I nomi delle mission portate a termine portano i nomi di Progetto Libellula, Operazione Tibet e tanti altri ancora. Le sfide sono “epiche” e gli avversari i più variegati e disparati. Si va dalla Nazionale Tibetana, alla Nazionale Italiana Magistrati. Un condensato di allegria e amore per il calcio. Senza vincoli e senza frontiere. Lo scopo è sempre e solo unico: aiutare chi è in difficoltà.
Proprio come fa un testo rock, un album o una canzone: porgerti una mano nei momenti più bui della vita. E non importa chi è il destinatario. L’importante è farlo. Alle soglie degli anni 2000, i giocatori ruotano. Cambiano i nomi.
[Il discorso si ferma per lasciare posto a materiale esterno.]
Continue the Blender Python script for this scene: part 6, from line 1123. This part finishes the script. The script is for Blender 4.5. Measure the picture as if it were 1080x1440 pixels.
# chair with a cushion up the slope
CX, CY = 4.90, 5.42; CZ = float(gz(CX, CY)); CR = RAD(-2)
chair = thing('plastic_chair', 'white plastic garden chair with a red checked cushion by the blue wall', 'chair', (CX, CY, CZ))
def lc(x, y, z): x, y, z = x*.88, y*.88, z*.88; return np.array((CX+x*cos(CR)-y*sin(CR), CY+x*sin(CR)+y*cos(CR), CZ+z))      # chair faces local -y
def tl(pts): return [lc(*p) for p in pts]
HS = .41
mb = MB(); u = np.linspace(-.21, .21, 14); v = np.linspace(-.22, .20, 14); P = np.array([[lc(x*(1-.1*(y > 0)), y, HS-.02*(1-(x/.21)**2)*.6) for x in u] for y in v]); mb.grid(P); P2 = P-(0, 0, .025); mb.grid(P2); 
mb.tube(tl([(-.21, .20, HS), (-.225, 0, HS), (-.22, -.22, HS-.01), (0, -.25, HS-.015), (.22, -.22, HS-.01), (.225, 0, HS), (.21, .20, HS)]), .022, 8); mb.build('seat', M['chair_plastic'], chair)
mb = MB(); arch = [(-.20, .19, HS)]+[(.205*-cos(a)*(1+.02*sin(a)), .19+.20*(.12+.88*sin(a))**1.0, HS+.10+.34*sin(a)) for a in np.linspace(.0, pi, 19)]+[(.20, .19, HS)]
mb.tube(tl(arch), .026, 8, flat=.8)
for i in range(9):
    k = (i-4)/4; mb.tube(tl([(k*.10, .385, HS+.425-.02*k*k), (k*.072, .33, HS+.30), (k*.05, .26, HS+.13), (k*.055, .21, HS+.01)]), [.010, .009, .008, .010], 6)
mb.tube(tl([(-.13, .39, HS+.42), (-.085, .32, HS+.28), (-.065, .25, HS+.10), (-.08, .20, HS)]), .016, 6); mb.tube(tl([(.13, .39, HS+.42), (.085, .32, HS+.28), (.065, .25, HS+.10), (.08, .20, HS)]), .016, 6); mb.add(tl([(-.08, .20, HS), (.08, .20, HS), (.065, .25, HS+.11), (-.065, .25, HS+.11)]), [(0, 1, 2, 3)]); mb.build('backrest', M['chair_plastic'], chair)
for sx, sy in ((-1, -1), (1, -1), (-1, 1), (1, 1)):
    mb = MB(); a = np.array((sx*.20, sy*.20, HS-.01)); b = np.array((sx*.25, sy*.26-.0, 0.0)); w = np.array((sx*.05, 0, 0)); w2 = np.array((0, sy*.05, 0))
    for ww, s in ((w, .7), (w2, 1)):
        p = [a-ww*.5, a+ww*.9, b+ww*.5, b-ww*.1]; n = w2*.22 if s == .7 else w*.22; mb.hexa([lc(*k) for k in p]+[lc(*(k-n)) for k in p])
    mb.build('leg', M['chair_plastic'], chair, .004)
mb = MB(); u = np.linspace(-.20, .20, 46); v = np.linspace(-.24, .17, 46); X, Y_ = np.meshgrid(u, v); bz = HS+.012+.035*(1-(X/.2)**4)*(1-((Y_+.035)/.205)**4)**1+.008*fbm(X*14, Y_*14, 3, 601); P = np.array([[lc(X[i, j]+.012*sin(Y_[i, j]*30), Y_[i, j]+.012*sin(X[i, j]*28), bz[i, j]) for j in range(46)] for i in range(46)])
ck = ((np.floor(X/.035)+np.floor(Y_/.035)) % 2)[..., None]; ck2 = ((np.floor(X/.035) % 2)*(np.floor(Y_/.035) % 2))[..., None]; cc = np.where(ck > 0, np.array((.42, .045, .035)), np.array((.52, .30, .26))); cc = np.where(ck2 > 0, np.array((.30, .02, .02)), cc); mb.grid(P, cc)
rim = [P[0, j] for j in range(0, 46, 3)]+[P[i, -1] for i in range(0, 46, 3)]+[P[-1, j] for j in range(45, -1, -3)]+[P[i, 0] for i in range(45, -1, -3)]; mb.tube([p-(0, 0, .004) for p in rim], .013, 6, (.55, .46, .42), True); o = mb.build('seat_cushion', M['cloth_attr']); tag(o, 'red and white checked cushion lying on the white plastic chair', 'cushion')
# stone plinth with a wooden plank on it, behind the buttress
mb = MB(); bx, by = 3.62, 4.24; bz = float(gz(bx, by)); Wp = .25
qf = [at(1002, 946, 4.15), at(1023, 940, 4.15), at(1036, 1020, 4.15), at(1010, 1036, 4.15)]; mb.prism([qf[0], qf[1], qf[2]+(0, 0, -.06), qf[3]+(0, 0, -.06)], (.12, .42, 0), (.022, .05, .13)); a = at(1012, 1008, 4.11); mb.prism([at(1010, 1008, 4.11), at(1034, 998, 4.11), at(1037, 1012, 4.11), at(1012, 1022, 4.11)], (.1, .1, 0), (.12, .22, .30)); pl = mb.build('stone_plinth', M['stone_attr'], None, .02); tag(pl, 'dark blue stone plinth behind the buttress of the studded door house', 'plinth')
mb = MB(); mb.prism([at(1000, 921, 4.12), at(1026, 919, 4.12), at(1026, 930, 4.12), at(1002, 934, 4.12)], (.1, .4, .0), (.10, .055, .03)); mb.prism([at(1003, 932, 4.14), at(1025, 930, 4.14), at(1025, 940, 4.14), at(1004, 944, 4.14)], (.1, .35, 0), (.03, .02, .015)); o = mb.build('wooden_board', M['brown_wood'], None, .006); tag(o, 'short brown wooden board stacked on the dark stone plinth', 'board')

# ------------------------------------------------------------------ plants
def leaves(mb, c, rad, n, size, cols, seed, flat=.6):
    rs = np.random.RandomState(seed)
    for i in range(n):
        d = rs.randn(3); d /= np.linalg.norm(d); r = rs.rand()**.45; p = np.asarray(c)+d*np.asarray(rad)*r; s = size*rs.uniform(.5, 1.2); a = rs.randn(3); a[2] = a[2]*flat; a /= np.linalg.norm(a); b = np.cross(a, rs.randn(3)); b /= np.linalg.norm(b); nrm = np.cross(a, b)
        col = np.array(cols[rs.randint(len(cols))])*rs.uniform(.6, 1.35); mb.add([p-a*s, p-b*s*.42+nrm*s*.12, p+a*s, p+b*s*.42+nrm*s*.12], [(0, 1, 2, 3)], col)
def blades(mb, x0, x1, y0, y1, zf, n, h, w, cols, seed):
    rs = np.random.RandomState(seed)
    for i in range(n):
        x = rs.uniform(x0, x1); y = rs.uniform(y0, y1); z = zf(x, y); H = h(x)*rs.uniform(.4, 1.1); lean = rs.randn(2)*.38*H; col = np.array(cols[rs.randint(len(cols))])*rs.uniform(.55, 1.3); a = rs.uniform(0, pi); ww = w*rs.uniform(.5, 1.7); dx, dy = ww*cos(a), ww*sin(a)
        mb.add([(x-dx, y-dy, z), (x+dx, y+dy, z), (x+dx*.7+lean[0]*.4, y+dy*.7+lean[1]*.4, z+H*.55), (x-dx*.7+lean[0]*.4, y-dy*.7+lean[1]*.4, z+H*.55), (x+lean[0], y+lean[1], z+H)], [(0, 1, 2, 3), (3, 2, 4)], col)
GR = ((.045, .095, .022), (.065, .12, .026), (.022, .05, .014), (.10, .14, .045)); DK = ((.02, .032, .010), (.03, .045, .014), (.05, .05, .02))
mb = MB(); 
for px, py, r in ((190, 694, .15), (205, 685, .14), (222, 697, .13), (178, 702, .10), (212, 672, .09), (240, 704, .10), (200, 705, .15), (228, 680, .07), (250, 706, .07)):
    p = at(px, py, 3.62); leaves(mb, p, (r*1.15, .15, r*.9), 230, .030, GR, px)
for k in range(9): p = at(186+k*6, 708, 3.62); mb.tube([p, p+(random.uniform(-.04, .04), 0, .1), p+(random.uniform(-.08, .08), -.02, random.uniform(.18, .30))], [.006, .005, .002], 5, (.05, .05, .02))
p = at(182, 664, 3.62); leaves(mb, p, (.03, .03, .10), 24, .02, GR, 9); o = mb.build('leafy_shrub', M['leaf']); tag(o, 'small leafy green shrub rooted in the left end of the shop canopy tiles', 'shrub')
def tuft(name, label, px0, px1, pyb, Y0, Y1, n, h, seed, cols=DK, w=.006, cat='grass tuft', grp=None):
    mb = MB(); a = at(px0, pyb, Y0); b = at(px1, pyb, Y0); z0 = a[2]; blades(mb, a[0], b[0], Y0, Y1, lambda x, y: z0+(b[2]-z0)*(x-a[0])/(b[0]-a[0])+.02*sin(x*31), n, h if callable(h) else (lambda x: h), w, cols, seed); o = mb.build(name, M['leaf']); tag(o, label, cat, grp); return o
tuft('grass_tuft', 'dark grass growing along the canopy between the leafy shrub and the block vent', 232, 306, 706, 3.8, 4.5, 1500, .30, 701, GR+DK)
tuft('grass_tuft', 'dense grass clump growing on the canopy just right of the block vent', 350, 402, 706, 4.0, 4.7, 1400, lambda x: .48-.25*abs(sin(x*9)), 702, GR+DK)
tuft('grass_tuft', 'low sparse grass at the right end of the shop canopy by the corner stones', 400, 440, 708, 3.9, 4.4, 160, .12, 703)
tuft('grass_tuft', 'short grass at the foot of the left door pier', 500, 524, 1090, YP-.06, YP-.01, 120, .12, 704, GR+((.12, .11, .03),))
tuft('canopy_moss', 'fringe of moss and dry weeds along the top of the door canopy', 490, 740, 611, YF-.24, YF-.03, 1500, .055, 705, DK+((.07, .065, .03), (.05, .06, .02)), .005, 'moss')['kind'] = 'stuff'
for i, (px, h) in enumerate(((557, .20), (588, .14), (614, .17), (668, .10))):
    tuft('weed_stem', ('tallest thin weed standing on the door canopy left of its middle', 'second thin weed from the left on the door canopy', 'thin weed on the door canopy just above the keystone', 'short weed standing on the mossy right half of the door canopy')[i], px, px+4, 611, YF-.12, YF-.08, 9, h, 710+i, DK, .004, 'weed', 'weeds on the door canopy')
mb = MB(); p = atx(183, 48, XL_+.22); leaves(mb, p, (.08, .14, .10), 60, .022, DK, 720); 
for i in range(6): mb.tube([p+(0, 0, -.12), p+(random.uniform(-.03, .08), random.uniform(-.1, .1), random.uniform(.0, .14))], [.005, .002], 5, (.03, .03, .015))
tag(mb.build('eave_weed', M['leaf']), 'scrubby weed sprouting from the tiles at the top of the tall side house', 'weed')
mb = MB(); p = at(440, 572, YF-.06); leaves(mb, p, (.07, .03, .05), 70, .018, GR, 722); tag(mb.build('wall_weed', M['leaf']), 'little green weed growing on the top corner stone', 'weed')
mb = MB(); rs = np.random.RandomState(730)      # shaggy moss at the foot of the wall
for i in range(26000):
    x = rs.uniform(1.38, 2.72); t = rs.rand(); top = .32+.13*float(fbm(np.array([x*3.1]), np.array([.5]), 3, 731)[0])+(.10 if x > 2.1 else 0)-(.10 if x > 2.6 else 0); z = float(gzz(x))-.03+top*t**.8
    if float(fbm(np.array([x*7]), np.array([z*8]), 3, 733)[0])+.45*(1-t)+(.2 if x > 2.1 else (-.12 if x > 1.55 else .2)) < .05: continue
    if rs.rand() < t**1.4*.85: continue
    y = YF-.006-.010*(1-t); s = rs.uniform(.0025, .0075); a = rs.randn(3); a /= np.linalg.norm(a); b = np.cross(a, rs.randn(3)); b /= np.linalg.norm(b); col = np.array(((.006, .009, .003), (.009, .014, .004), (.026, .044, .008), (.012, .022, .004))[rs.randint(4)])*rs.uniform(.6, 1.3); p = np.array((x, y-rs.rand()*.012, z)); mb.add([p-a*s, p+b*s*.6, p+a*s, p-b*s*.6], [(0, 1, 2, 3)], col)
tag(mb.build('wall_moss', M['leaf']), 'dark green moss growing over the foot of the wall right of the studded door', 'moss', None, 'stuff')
Un po’ come il mercato delle grandi squadre, ma senza soldi o contrattazioni.
Il calcio, i sogni, il rock e la democrazia
Diciamoci la verità, assistere ad un concerto rock o una partita di calcio, ci regala le stesse emozioni.
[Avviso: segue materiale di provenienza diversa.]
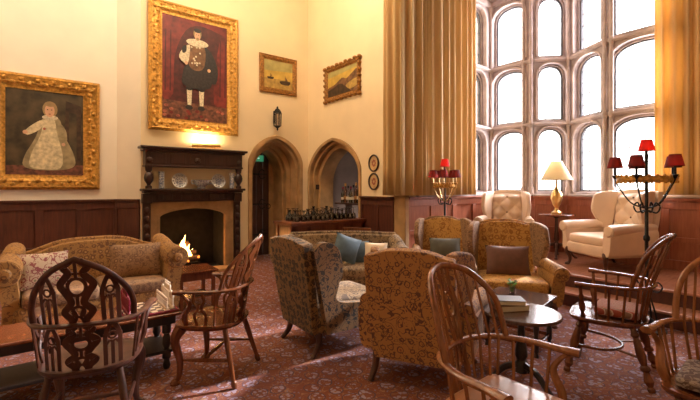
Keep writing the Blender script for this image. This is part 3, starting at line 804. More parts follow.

L’enfasi si trasforma in sogno e il coinvolgimento ci rende tutti democraticamente uguali. Non c’è nulla di artefatto, ma bensì spontaneo. Il rapporto è viscerale, autentico, di fratellanza. Un artista, una band, un musicista diventa per un determinato arco temporale, un nostro padre, una sorella, un gemello mai avuto. E poi c’è l’altra faccia, quella dei sogni, dell”utopia, della fantastica chimera. È quello il senso incarnato dalla Dinamo Rock. Una favola, una meteora musico-calcistica che ci ha fatto sognare. Sempre con il sorriso e l’allegria.
Come direbbe lo scrittore Nick Hornby, il maestro che con la sua penna ha unito meglio di chiunque altro il calcio, il rock e la musica: …Vorrei essere nei miei sogni, come Bruce Springsteen prima di un concerto. Perché l’intesa tra pubblico e fans, intesi anche come appassionati di football, è totale, chimica allo stato puro. Non c’è nulla di più meraviglioso di sognare attraverso gli occhi dei propri idoli. È quello che ha incarnato la pelle, il sudore, e la passione della Dinamo Rock. Proprio come in un riff di chitarra, un assolo di batteria, ma mai senza il supporto del pubblico. E non c’è nulla di male se il tutto è durato 90 minuti, o 180.
La Dinamo Rock è stata la rappresentazione popolare ed artistica di un football ad “alto voltaggio”, oppure, per ricordare Hornby, ad alta fedeltà.